Sunday, December 31, 2006

[1980] FROM THE LIFE OF THE MARIONETTES: Decent enough and entertaining Bergman film about nice, unhappy Peter Egermann (Robert Atzorn) who has a sudden moment of violence and kills a prostitute to the shock of everyone who knew him. Marionettes starts with the murder and spends the rest of the movie jumping around between the police investigation and sessions with Peter's psychiatrist (back when Freud was still taken seriously) and scenes from Peter and Katarina's marriage (Katarina played by Christine Buchegger--and the Egermanns themselves are supposed to be characters from Scenes From a Marriage.) Everything scene is presented--I don't know--formally with title cards indicating where they took place in relation to the murder, like Bergman was stringing together pieces of evidence and leaving it up to you at home to determine why Peter kills.
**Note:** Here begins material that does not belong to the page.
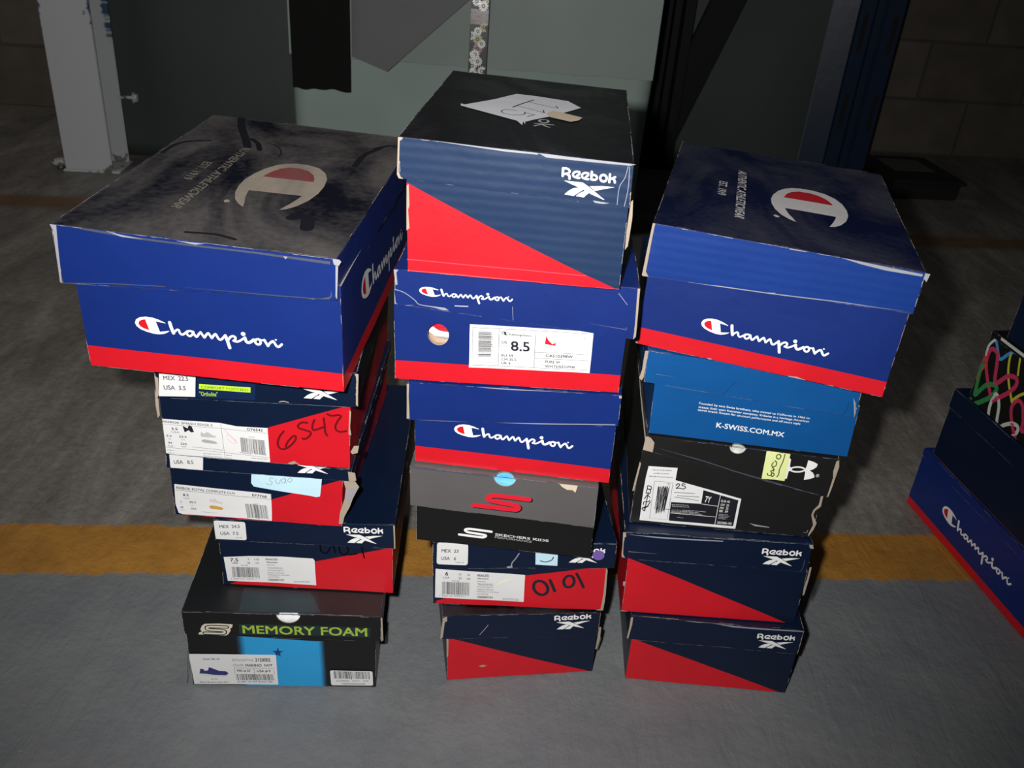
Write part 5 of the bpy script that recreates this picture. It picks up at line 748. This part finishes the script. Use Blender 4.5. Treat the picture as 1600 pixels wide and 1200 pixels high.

And there's blame for everybody--Peter, Katarina, his mother, the psychiatrist, Katarina's business partner who introduced him to the prostitute. Their marriage was a big culprit too, one of those hate each other/can't get enough of each other kind of deals. There's almost too much evidence; in the end, all that matters is that Peter has been trapped by life, wiling away his days in a locked room in a sanitarium playing chess against a computer. I liked this more than I thought I would, given Bergman reputation for being depressing--not that this wasn't depressing, but it was pretty vital too. It's a very watchable little character study--not must-see by any means, but if you run across it give it a try.